Requirement |
Reproduce every entry that follows word for word, but omit the images.

Given data |

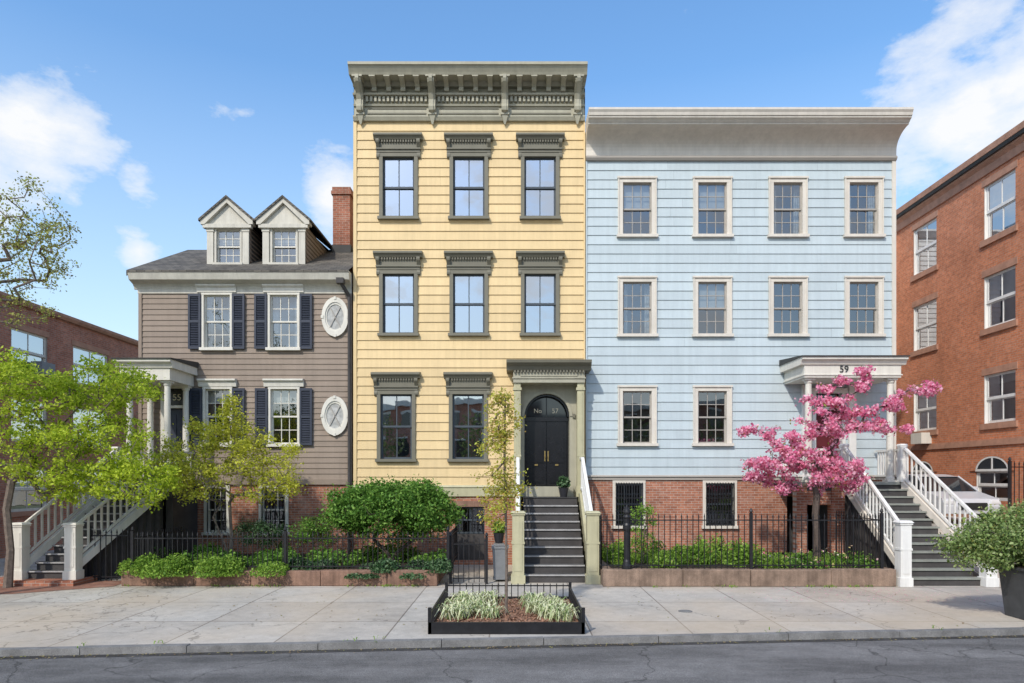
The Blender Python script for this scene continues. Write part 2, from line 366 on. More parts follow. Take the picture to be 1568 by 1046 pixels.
bx=[X(550,-.3),X(661,-.3),X(773,-.3),X(885,-.3)]
for x in bx:
    scroll(P,x,.2,.05,.6,14.658,13.74); P.box(x-.13,x+.13,.04,.2,13.7,13.76); P.taper(x,.09,13.44,13.7,.02,.02,.1,.09)
    scroll(P,x,.1,.06,.66,14.655,13.72)
    P.box(x-.15,x+.15,.1,.64,14.6,14.656)
for a,b in zip(bx,bx[1:]):
    for k in range(1,5):
        x=a+(b-a)*k/5; scroll(P,x,.14,.05,.58,14.657,14.36); P.box(x-.09,x+.09,.1,.6,14.62,14.657)
    n=15
    for k in range(n):
        x=a+.2+(b-a-.4)*k/(n-1); P.box(x-.035,x+.035,.05,.15,14.12,14.268)
    o.p('frieze_panels','olive').box(a+.2,b-.2,.05,.075,13.77,13.81); o.p('frieze_panels','olive').box(a+.2,b-.2,.05,.075,13.93,13.96)
body(o,'yel',L0,L1,.02,12,0,14.6)
o.p('water_table','newel').prism([(-.02,2.1),(.06,2.1),(.06,2.36),(.09,2.38),(.06,2.44),(-.02,2.44)],L0,.1)
bd=(X(697),X(742),.15,Z(776))
wall(o.p('basement_brick','bk_x'),L0,L1,-.1,2.1,[bd])
window(o,bd[0],bd[1],.95,bd[3],'olive','sashd','gB',cw=.001,cols=2,rows=1,sill=False,head=False,cd=-.06)
o.p('basement_door','riser').box(bd[0],bd[1],-.1,-.05,.1,.94)
for k in range(6): x=bd[0]+.08+k*.15; o.p('basement_bars','iron').box(x-.01,x+.01,-.03,-.01,1.0,bd[3])
o.p('basement_lintel','brst').box(bd[0]-.12,bd[1]+.12,-.05,.03,bd[3],bd[3]+.18)
px0,px1=-.06,2.03
P=o.p('entry_portico','olive2')
ac=(X(803)+X(872))/2; ar=(X(872)-X(803))/2; zs=4.55; za=2.4
n=20
for i in range(n):
    t0=math.pi*i/n;t1=math.pi*(i+1)/n
    a=(ac+ar*math.cos(t0),zs+ar*math.sin(t0)); b=(ac+ar*math.cos(t1),zs+ar*math.sin(t1))
    P.quad((a[0],.02,a[1]),(b[0],.02,b[1]),(b[0],.02,5.5),(a[0],.02,5.5))
    P.quad((a[0],.02,a[1]),(b[0],.02,b[1]),(b[0],-.35,b[1]),(a[0],-.35,a[1]))
    K=o.p('arch_moulding','black')
    c=(ac+(ar-.06)*math.cos(t0),zs+(ar-.06)*math.sin(t0)); d=(ac+(ar-.06)*math.cos(t1),zs+(ar-.06)*math.sin(t1))
    K.add([(a[0],-.1,a[1]),(b[0],-.1,b[1]),(d[0],-.1,d[1]),(c[0],-.1,c[1]),(d[0],-.35,d[1]),(c[0],-.35,c[1])],[(0,1,2,3),(3,2,4,5)])
    e=(ac+(ar+.09)*math.cos(t0),zs+(ar+.09)*math.sin(t0)); f=(ac+(ar+.09)*math.cos(t1),zs+(ar+.09)*math.sin(t1))
    P.add([(a[0],.05,a[1]),(b[0],.05,b[1]),(f[0],.05,f[1]),(e[0],.05,e[1]),(e[0],.02,e[1]),(f[0],.02,f[1])],[(0,1,2,3),(3,2,5,4)])
P.quad((.0,.02,2.1),(ac-ar,.02,2.1),(ac-ar,.02,5.5),(.0,.02,5.5)); P.quad((ac+ar,.02,2.1),(1.95,.02,2.1),(1.95,.02,5.5),(ac+ar,.02,5.5))
P.quad((ac-ar,.02,2.1),(ac-ar,-.35,2.1),(ac-ar,-.35,zs),(ac-ar,.02,zs)); P.quad((ac+ar,.02,2.1),(ac+ar,-.35,2.1),(ac+ar,-.35,zs),(ac+ar,.02,zs))
P=o.p('entry_pilasters','newel')
for s in(px0,px1-.2):
    P.box(s,s+.2,.35,.55,2.1,5.5); P.box(s-.03,s+.23,.32,.58,2.1,2.4); P.box(s-.03,s+.23,.32,.58,5.28,5.36); P.box(s-.015,s+.215,.335,.565,3.3,3.36)
    P.box(s+.02,s+.18,0.0,.14,2.1,5.5); P.box(s+.05,s+.15,.545,.562,2.5,5.2)
    P.box(s+.03,s+.17,.14,.35,2.1,2.95)
P=o.p('entry_portico','olive2')
P.box(px0-.02,px1+.02,0,.6,5.5,5.86); P.box(px0-.05,px1+.05,0,.63,5.62,5.66)
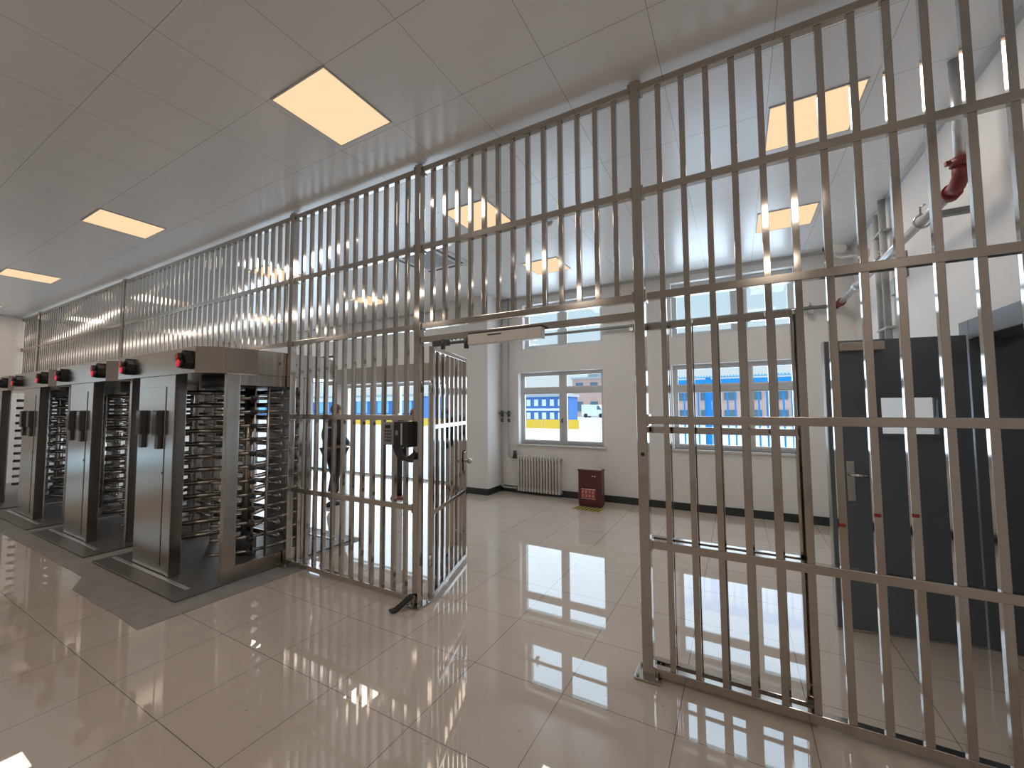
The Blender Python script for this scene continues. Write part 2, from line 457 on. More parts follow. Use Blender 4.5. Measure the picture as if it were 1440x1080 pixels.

Output for this task |
The Blender Python script for this scene continues. Write part 2, from line 366 on. More parts follow. Take the picture to be 1568 by 1046 pixels.
bx=[X(550,-.3),X(661,-.3),X(773,-.3),X(885,-.3)]
for x in bx:
    scroll(P,x,.2,.05,.6,14.658,13.74); P.box(x-.13,x+.13,.04,.2,13.7,13.76); P.taper(x,.09,13.44,13.7,.02,.02,.1,.09)
    scroll(P,x,.1,.06,.66,14.655,13.72)
    P.box(x-.15,x+.15,.1,.64,14.6,14.656)
for a,b in zip(bx,bx[1:]):
    for k in range(1,5):
        x=a+(b-a)*k/5; scroll(P,x,.14,.05,.58,14.657,14.36); P.box(x-.09,x+.09,.1,.6,14.62,14.657)
    n=15
    for k in range(n):
        x=a+.2+(b-a-.4)*k/(n-1); P.box(x-.035,x+.035,.05,.15,14.12,14.268)
    o.p('frieze_panels','olive').box(a+.2,b-.2,.05,.075,13.77,13.81); o.p('frieze_panels','olive').box(a+.2,b-.2,.05,.075,13.93,13.96)
body(o,'yel',L0,L1,.02,12,0,14.6)
o.p('water_table','newel').prism([(-.02,2.1),(.06,2.1),(.06,2.36),(.09,2.38),(.06,2.44),(-.02,2.44)],L0,.1)
bd=(X(697),X(742),.15,Z(776))
wall(o.p('basement_brick','bk_x'),L0,L1,-.1,2.1,[bd])
window(o,bd[0],bd[1],.95,bd[3],'olive','sashd','gB',cw=.001,cols=2,rows=1,sill=False,head=False,cd=-.06)
o.p('basement_door','riser').box(bd[0],bd[1],-.1,-.05,.1,.94)
for k in range(6): x=bd[0]+.08+k*.15; o.p('basement_bars','iron').box(x-.01,x+.01,-.03,-.01,1.0,bd[3])
o.p('basement_lintel','brst').box(bd[0]-.12,bd[1]+.12,-.05,.03,bd[3],bd[3]+.18)
px0,px1=-.06,2.03
P=o.p('entry_portico','olive2')
ac=(X(803)+X(872))/2; ar=(X(872)-X(803))/2; zs=4.55; za=2.4
n=20
for i in range(n):
    t0=math.pi*i/n;t1=math.pi*(i+1)/n
    a=(ac+ar*math.cos(t0),zs+ar*math.sin(t0)); b=(ac+ar*math.cos(t1),zs+ar*math.sin(t1))
    P.quad((a[0],.02,a[1]),(b[0],.02,b[1]),(b[0],.02,5.5),(a[0],.02,5.5))
    P.quad((a[0],.02,a[1]),(b[0],.02,b[1]),(b[0],-.35,b[1]),(a[0],-.35,a[1]))
    K=o.p('arch_moulding','black')
    c=(ac+(ar-.06)*math.cos(t0),zs+(ar-.06)*math.sin(t0)); d=(ac+(ar-.06)*math.cos(t1),zs+(ar-.06)*math.sin(t1))
    K.add([(a[0],-.1,a[1]),(b[0],-.1,b[1]),(d[0],-.1,d[1]),(c[0],-.1,c[1]),(d[0],-.35,d[1]),(c[0],-.35,c[1])],[(0,1,2,3),(3,2,4,5)])
    e=(ac+(ar+.09)*math.cos(t0),zs+(ar+.09)*math.sin(t0)); f=(ac+(ar+.09)*math.cos(t1),zs+(ar+.09)*math.sin(t1))
    P.add([(a[0],.05,a[1]),(b[0],.05,b[1]),(f[0],.05,f[1]),(e[0],.05,e[1]),(e[0],.02,e[1]),(f[0],.02,f[1])],[(0,1,2,3),(3,2,5,4)])
P.quad((.0,.02,2.1),(ac-ar,.02,2.1),(ac-ar,.02,5.5),(.0,.02,5.5)); P.quad((ac+ar,.02,2.1),(1.95,.02,2.1),(1.95,.02,5.5),(ac+ar,.02,5.5))
P.quad((ac-ar,.02,2.1),(ac-ar,-.35,2.1),(ac-ar,-.35,zs),(ac-ar,.02,zs)); P.quad((ac+ar,.02,2.1),(ac+ar,-.35,2.1),(ac+ar,-.35,zs),(ac+ar,.02,zs))
P=o.p('entry_pilasters','newel')
for s in(px0,px1-.2):
    P.box(s,s+.2,.35,.55,2.1,5.5); P.box(s-.03,s+.23,.32,.58,2.1,2.4); P.box(s-.03,s+.23,.32,.58,5.28,5.36); P.box(s-.015,s+.215,.335,.565,3.3,3.36)
    P.box(s+.02,s+.18,0.0,.14,2.1,5.5); P.box(s+.05,s+.15,.545,.562,2.5,5.2)
    P.box(s+.03,s+.17,.14,.35,2.1,2.95)
P=o.p('entry_portico','olive2')
P.box(px0-.02,px1+.02,0,.6,5.5,5.86); P.box(px0-.05,px1+.05,0,.63,5.62,5.66)
The Blender Python script for this scene continues. Write part 2, from line 457 on. More parts follow. Use Blender 4.5. Measure the picture as if it were 1440x1080 pixels.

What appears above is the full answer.